Seppure ambientate in epoca moderna, le storie di Harrison preservano quelle atmosfere esotiche ammantate da una fosca coltre di primitivo folklore tanto care all’autore. Non a caso i villains hanno nel sangue il retaggio di popoli lontani di cui perpetuano le barbare usanze.

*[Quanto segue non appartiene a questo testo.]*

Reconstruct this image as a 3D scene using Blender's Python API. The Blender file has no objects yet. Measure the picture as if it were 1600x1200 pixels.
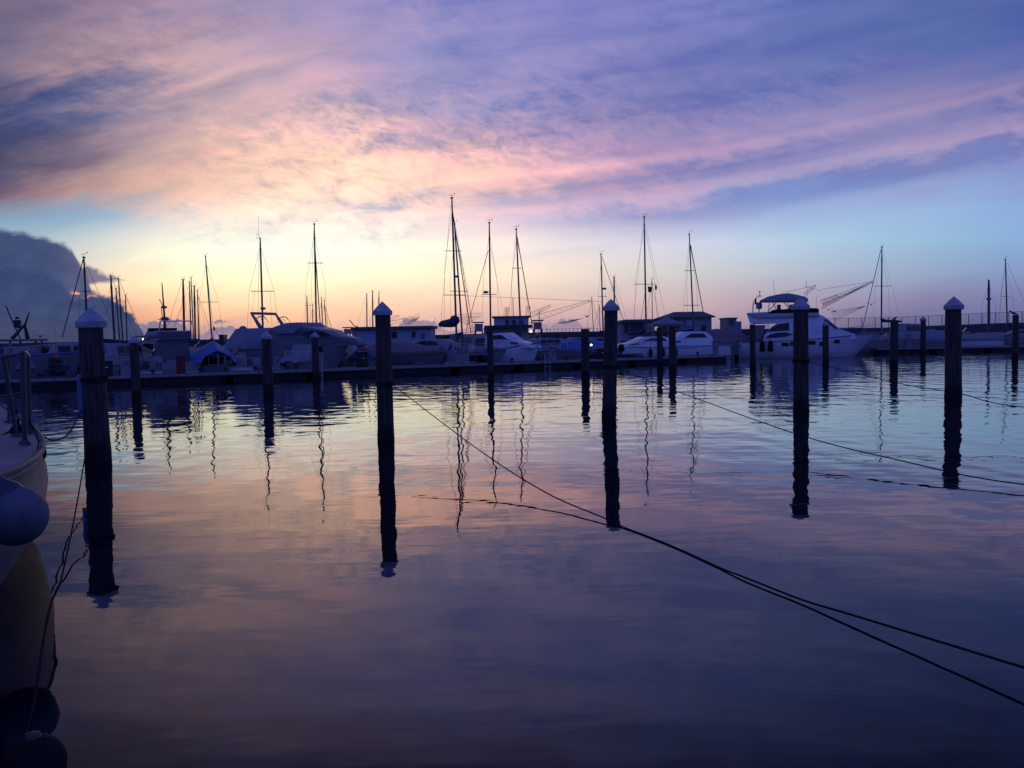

Steve Harrison è figlio della propria epoca. Gli anni Venti e Trenta in America sono caratterizzati negativamente dalla Grande Depressione e dal Proibizionismo. Proprio le riviste pulp diventano una valvola di sfogo per gli autori – e di conseguenza anche per i lettori – con cui evadere dal quotidiano e impattare con una realtà “altra”, liberatoria, tramite l’evasione letteraria. In un clima così soffocante e disincantato la classica figura del detective erudito tutto rettitudine e razionalità, alla Sherlock Holmes per capirci, ‹‹si consuma con decisione nell’America del gangsterismo e del Crash del 1929››, dalle cui ceneri prende forma il rude quanto cinico investigatore hard-boiled, fedele a un codice personale non proprio esemplare. Un personaggio che si impone prepotentemente sul mercato editoriale dell’epoca.

I personaggi howardiani, essendo un riflesso delle ideologie del loro creatore, ‹‹sono soprattutto dei solitari, convinti rappresentanti di una visione del mondo fondata sull’azione contro ogni sterile (e comunque sempre potenzialmente traditrice) sottigliezza, su un peculiare senso dell’onore di ciò che è giusto, e su un sincero fatalismo per l’esito delle proprie azioni, quel momento in cui, come fa il nostro detective in queste avventure, si decide senza timore di affidare “i propri dubbi al diavolo”››.

Sono proprio queste le caratteristiche che differenziano Steve Harrison dai, seppur illustri, predecessori. Il primo detective dell’occulto è stato il dottor Martin Hesselius ideato da Joseph S. Le Fanu, a cui si è ispirato Bram Stoker per tratteggiare il celebre Abraham van Helsing. Successivamente spuntano i famigerati John Silence di Algernon Blackwood e il cacciatore di spettri Thomas Carnacki di William Hope Hodgson. Ma la fervida immaginazione e la vena sanguigna di Robert Howard plasmano un detective meno canonico, pregno di quella vitalità che nelle impari sfide della vita rende i personaggi howardiani dei Campioni Eterni.

Vi invito caldamente a fare la conoscenza di Steve Harrison e godervi l’ennesima creatura del vulcanico multiverso del bardo di Cross Plains.